• **Task material**

══════════════════════════════

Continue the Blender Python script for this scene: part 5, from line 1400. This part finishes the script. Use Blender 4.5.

══════════════════════════════

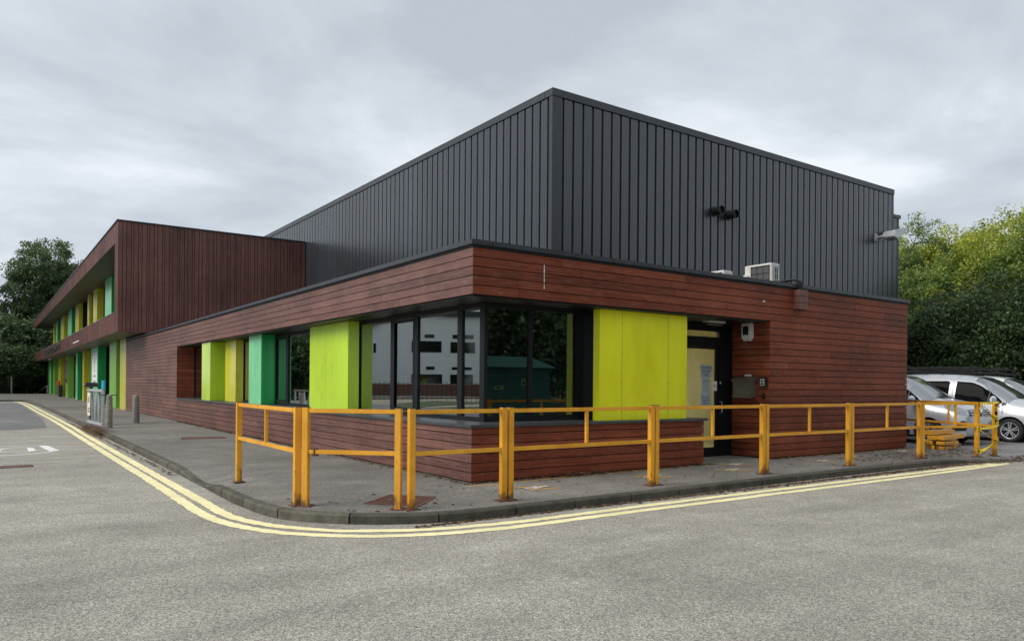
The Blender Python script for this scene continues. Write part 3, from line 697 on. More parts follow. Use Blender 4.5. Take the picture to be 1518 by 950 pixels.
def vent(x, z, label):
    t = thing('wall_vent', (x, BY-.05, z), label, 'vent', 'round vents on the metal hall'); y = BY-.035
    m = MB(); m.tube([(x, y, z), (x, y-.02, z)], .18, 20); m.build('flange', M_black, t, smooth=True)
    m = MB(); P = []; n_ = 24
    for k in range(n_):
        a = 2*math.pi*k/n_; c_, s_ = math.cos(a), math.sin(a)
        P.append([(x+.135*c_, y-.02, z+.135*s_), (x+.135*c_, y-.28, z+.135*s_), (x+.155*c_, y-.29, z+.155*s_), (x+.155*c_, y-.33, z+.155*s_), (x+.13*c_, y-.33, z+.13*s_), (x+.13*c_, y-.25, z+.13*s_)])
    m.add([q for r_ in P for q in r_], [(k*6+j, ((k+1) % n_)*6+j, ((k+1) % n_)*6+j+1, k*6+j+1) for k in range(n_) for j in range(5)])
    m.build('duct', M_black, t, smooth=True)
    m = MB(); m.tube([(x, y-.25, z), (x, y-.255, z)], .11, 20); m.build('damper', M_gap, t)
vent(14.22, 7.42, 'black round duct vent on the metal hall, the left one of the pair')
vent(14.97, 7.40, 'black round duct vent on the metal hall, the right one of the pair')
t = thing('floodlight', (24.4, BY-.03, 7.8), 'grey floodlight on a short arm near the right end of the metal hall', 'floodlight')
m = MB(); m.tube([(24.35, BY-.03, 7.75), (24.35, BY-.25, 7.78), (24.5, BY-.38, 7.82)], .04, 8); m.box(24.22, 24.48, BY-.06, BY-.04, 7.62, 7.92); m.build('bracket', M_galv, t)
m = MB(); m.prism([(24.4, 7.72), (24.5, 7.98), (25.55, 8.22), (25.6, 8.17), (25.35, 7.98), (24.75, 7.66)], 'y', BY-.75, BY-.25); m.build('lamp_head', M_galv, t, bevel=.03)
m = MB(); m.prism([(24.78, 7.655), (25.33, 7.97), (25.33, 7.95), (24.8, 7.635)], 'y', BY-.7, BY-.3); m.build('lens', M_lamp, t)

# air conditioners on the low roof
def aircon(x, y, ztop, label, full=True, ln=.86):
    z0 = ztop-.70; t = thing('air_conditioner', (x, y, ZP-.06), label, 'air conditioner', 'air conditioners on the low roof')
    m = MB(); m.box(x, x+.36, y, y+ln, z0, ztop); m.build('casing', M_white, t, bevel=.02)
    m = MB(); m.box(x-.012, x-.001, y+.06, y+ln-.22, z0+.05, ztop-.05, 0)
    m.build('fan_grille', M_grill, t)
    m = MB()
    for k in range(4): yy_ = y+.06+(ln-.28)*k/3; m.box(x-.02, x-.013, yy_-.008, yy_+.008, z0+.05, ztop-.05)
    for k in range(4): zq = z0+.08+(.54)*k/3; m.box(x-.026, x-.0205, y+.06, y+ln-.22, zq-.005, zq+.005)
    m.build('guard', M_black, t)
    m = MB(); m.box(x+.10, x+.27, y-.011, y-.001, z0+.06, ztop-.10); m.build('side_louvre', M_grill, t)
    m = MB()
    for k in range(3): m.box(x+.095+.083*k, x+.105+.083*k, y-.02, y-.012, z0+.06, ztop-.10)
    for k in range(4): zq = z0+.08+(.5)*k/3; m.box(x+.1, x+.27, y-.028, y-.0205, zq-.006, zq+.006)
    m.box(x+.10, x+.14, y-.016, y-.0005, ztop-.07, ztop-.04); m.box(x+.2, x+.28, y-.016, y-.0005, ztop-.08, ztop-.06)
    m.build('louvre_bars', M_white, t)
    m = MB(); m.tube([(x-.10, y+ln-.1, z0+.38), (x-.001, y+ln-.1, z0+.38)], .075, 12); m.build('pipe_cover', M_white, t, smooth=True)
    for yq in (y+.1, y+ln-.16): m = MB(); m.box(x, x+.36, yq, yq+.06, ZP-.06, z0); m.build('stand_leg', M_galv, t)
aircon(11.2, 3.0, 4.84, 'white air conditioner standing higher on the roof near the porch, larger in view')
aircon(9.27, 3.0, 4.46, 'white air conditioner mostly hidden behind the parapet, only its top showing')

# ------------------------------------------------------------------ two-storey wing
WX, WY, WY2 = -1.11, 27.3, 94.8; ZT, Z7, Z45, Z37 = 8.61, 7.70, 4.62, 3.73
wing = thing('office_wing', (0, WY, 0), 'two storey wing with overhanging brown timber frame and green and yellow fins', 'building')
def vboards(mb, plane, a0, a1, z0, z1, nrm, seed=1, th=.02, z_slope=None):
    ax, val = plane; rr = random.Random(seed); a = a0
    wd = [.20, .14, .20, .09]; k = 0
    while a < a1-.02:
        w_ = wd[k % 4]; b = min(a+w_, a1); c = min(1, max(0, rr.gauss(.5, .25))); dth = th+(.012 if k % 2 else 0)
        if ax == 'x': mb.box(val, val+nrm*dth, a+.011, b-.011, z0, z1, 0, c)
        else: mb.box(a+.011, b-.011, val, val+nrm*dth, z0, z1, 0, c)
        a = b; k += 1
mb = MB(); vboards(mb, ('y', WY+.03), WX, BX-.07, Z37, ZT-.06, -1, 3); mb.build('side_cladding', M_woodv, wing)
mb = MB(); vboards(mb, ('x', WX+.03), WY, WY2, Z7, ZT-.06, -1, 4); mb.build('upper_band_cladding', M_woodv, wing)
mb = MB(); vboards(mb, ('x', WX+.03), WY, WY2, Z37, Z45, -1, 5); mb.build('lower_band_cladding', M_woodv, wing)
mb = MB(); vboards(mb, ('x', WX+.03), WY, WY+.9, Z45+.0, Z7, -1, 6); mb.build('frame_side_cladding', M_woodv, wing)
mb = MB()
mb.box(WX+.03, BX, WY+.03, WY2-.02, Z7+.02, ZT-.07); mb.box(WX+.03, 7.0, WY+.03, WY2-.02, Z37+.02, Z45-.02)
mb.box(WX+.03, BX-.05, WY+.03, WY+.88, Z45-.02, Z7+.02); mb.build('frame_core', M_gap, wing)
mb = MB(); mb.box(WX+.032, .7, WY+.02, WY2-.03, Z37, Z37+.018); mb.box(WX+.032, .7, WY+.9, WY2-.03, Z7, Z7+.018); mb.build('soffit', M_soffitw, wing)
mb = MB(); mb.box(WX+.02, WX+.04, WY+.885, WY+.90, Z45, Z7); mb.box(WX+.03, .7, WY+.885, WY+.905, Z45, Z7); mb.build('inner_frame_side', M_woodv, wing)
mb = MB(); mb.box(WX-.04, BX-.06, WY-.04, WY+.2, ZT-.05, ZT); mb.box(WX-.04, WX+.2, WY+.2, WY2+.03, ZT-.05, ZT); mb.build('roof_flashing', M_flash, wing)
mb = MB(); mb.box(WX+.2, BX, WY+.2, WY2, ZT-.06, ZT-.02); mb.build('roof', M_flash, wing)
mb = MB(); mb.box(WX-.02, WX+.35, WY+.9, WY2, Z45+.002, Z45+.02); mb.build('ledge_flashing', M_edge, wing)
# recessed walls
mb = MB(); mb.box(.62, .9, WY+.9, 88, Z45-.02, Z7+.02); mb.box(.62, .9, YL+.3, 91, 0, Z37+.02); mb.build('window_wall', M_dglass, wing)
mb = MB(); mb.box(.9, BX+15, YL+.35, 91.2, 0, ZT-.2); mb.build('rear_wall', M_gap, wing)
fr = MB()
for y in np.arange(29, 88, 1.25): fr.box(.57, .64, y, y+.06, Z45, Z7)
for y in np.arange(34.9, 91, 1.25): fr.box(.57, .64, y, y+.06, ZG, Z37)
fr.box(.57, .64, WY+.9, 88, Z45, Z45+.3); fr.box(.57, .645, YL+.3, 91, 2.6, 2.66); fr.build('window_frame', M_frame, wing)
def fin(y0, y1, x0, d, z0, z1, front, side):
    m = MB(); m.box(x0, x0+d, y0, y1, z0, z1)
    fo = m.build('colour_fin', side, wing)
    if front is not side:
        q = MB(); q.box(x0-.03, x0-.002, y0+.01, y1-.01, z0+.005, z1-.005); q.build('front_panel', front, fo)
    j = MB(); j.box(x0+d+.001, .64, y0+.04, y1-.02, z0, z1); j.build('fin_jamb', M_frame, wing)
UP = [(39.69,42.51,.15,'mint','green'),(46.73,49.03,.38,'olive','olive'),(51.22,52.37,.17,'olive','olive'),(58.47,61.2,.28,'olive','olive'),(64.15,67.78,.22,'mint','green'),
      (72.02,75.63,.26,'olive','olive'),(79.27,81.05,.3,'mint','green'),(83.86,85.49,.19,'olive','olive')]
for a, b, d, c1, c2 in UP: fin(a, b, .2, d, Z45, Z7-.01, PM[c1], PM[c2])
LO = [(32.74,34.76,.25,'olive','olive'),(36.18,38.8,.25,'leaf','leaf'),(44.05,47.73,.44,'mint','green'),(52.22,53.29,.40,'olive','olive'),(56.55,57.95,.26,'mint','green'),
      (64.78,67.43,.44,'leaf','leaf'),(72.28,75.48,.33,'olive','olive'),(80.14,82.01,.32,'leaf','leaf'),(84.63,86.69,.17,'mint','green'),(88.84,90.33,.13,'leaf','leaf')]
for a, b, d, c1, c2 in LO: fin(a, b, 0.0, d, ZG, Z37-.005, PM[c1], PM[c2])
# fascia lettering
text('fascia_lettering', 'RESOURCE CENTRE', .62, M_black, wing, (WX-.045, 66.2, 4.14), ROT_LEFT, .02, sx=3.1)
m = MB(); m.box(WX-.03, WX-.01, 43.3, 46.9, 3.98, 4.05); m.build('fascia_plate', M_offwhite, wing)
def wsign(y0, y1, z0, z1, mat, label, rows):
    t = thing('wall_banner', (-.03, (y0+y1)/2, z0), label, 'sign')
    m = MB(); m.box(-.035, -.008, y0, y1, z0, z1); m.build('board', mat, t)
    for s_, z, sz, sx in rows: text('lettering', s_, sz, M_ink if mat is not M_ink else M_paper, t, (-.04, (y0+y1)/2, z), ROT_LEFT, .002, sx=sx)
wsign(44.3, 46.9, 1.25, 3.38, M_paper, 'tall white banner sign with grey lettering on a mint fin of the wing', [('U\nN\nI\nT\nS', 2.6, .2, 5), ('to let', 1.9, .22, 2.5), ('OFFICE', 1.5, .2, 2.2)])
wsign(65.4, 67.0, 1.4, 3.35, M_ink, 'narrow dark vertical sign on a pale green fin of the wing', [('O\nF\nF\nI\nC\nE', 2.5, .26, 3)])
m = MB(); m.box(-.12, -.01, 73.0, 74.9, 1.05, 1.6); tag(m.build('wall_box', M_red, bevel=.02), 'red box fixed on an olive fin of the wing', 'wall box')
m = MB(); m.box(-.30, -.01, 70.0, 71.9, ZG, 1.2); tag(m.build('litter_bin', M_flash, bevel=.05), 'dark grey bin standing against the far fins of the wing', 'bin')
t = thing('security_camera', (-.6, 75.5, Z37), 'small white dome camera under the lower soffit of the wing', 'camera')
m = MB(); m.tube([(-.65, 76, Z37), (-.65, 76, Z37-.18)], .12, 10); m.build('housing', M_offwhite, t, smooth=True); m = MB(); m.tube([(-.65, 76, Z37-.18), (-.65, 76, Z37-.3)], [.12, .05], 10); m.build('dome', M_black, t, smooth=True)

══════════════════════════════

• **Exercise**
Your task is to gather every line with the word "part" and copy it.

• **Result for this task**
Continue the Blender Python script for this scene: part 5, from line 1400. This part finishes the script. Use Blender 4.5.
The Blender Python script for this scene continues. Write part 3, from line 697 on. More parts follow. Use Blender 4.5. Take the picture to be 1518 by 950 pixels.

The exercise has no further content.